## ITEMS
= = = =

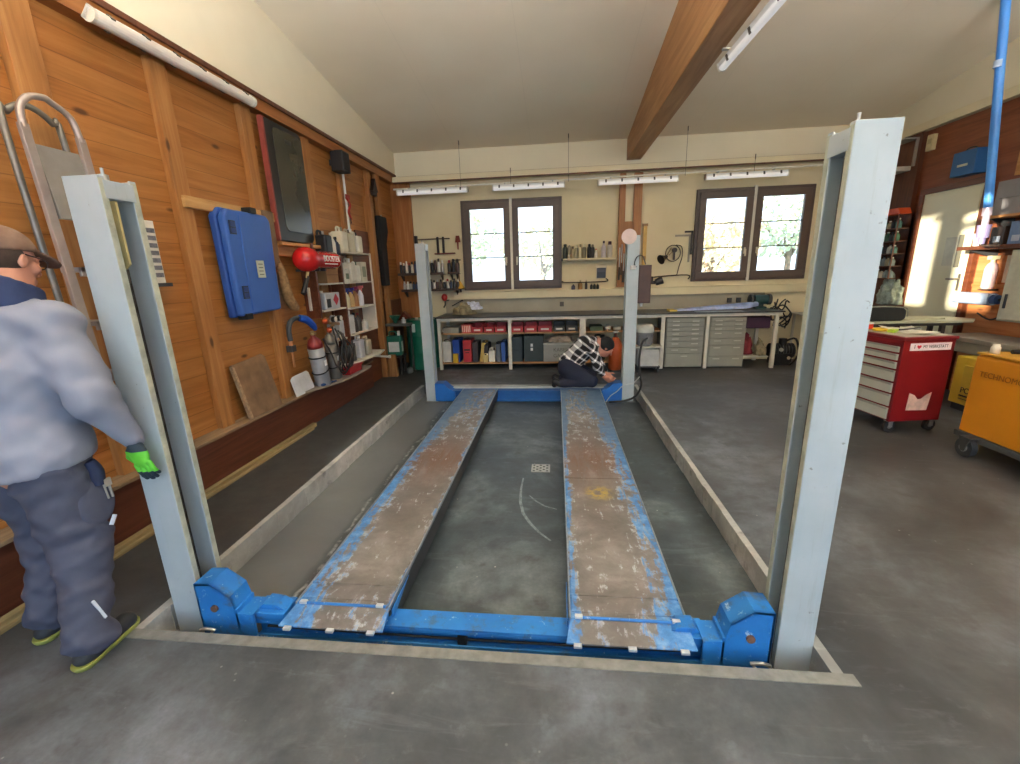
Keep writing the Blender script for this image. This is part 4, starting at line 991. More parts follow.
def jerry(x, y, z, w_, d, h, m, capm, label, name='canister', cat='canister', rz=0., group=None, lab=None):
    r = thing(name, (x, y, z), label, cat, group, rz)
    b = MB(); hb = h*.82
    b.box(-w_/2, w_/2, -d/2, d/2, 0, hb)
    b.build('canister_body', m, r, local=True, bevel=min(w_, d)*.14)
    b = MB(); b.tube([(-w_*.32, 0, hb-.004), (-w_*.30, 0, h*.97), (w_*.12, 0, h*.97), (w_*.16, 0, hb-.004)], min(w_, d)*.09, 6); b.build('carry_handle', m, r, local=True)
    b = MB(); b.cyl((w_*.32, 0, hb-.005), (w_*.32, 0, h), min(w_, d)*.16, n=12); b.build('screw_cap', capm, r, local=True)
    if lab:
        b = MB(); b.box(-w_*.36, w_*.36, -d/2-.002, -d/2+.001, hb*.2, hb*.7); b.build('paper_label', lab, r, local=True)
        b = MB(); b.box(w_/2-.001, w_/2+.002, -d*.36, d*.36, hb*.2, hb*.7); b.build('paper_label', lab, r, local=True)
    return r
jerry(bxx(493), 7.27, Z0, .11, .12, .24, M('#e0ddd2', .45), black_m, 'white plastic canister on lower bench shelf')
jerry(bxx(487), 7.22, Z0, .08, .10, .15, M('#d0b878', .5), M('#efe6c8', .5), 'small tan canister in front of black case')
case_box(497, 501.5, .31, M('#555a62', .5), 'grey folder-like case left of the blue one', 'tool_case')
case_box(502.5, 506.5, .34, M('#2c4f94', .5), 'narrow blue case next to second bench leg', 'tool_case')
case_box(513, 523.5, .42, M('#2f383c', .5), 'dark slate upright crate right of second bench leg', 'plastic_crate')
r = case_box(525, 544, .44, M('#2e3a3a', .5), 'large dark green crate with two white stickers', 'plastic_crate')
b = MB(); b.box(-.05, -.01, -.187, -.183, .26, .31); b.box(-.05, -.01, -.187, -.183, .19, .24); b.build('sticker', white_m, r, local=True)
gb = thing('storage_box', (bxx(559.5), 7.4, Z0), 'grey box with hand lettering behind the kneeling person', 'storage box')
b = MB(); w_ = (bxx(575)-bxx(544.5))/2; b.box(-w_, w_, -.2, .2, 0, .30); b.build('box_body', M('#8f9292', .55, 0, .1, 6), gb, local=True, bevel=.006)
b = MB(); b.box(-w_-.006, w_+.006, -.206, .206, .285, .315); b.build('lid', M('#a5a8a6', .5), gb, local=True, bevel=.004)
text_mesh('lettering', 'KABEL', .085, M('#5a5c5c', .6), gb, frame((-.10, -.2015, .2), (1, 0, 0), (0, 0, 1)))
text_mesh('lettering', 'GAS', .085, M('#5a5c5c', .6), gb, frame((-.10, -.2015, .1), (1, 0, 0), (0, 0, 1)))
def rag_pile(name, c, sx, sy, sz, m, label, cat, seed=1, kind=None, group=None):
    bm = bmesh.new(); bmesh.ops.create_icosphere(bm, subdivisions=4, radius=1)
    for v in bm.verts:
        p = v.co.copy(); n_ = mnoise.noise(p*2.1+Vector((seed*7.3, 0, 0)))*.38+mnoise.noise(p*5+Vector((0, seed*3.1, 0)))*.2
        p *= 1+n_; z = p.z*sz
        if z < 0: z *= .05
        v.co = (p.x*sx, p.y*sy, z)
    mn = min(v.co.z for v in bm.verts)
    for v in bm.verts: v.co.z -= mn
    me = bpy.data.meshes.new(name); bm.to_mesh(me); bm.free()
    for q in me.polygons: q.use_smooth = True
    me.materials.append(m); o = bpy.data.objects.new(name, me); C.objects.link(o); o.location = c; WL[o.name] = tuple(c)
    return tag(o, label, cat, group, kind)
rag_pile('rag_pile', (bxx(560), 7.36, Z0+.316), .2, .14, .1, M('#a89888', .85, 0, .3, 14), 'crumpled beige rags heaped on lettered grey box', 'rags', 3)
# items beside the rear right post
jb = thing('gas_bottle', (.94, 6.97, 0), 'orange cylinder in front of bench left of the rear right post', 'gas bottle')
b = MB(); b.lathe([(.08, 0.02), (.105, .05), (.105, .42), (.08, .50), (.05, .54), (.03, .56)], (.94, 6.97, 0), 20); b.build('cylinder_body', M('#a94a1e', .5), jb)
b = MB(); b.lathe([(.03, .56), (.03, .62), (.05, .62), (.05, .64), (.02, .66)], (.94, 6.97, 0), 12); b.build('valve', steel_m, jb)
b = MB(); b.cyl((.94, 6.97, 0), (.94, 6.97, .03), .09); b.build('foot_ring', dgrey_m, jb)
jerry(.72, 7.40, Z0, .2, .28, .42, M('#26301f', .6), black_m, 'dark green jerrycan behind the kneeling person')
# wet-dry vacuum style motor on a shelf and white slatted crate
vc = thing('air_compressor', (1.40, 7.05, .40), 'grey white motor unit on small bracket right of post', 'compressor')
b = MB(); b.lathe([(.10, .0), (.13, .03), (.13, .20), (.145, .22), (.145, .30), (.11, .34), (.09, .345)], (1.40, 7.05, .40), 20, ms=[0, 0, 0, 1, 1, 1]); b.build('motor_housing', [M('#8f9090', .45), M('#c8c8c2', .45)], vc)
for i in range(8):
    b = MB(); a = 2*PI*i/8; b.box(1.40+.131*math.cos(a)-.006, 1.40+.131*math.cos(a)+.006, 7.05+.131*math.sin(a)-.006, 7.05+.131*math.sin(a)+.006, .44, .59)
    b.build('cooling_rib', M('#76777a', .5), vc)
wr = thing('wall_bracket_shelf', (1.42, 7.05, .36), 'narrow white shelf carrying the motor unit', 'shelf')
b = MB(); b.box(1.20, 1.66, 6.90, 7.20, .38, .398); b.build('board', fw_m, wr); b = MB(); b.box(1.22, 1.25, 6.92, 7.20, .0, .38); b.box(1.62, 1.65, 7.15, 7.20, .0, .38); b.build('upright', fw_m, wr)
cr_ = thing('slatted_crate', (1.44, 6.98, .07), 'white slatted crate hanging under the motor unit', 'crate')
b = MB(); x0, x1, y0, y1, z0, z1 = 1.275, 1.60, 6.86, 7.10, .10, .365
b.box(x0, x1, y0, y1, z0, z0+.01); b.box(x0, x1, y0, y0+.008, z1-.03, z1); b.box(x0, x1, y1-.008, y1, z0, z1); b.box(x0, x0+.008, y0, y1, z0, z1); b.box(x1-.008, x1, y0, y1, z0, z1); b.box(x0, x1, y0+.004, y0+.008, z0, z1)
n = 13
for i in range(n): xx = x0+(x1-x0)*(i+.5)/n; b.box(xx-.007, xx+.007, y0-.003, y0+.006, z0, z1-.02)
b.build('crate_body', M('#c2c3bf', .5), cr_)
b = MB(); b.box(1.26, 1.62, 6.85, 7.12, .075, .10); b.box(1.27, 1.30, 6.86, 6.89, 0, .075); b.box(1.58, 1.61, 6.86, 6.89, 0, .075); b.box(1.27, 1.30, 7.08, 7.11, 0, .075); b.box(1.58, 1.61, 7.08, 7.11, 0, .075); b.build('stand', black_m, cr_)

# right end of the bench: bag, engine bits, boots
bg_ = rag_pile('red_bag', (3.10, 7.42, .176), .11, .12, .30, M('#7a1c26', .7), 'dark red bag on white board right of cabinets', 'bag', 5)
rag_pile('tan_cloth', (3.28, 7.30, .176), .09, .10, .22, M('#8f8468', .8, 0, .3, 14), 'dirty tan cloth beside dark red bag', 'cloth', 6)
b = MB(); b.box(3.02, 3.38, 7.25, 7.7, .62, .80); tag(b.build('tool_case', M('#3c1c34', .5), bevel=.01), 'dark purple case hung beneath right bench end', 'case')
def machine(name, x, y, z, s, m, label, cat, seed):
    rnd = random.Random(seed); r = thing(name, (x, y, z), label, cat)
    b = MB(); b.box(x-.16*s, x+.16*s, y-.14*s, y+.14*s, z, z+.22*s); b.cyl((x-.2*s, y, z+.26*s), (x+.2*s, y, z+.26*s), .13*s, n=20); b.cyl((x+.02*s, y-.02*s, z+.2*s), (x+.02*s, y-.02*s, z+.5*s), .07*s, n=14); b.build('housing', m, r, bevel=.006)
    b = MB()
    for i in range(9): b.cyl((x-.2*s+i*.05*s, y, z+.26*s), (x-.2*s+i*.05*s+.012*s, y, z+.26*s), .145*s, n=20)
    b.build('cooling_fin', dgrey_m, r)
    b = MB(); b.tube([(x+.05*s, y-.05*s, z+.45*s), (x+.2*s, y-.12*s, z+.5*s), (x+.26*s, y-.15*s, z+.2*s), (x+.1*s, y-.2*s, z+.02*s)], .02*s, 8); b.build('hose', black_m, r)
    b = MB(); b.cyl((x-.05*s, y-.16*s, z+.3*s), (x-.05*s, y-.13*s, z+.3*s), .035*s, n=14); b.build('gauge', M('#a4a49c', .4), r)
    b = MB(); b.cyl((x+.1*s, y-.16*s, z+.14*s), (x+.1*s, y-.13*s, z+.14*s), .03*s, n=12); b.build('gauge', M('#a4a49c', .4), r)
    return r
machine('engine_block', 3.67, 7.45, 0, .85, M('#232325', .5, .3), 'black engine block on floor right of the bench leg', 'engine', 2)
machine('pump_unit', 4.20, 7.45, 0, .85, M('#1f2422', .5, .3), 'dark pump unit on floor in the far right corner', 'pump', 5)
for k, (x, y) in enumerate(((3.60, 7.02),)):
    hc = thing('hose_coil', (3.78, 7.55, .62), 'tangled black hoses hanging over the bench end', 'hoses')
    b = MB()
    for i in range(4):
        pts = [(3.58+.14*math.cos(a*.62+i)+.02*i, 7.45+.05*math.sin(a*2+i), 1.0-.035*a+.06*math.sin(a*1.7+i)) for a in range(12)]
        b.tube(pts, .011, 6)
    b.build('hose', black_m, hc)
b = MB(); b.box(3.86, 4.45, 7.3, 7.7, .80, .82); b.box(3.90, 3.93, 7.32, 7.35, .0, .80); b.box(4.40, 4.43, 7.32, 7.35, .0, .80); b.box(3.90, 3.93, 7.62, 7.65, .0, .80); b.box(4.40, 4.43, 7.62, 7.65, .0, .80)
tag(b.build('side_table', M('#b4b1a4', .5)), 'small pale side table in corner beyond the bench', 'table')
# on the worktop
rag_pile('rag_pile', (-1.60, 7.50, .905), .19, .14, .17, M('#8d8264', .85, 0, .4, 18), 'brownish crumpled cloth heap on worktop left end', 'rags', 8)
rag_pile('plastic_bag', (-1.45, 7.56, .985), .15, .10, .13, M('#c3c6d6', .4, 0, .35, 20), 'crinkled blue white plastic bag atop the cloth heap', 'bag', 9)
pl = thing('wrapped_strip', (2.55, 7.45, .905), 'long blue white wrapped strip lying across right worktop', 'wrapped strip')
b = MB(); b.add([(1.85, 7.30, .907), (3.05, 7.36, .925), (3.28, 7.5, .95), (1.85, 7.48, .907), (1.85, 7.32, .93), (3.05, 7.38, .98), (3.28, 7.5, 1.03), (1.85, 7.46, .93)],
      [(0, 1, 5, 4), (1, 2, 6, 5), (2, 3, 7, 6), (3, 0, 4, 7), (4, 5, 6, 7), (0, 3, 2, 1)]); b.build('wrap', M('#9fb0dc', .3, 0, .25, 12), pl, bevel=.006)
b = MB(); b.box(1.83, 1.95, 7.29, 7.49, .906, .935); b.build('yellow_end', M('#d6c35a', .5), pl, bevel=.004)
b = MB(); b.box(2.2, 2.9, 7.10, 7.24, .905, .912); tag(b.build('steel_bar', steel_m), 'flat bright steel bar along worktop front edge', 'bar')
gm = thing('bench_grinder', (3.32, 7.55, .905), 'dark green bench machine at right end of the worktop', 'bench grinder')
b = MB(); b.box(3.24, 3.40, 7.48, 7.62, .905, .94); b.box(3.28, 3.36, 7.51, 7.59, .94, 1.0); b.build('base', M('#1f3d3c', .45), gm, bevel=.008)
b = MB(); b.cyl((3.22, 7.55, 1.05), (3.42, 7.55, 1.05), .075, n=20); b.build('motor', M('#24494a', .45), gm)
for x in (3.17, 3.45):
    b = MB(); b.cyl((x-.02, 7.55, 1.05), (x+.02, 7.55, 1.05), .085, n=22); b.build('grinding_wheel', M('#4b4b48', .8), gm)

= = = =

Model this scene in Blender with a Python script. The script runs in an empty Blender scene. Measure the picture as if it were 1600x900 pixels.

= = = =

## PROMPT
Search the records for the word "script". Copy every line that has it.

## TASK SOLUTION
Keep writing the Blender script for this image. This is part 4, starting at line 991. More parts follow.
Model this scene in Blender with a Python script. The script runs in an empty Blender scene. Measure the picture as if it were 1600x900 pixels.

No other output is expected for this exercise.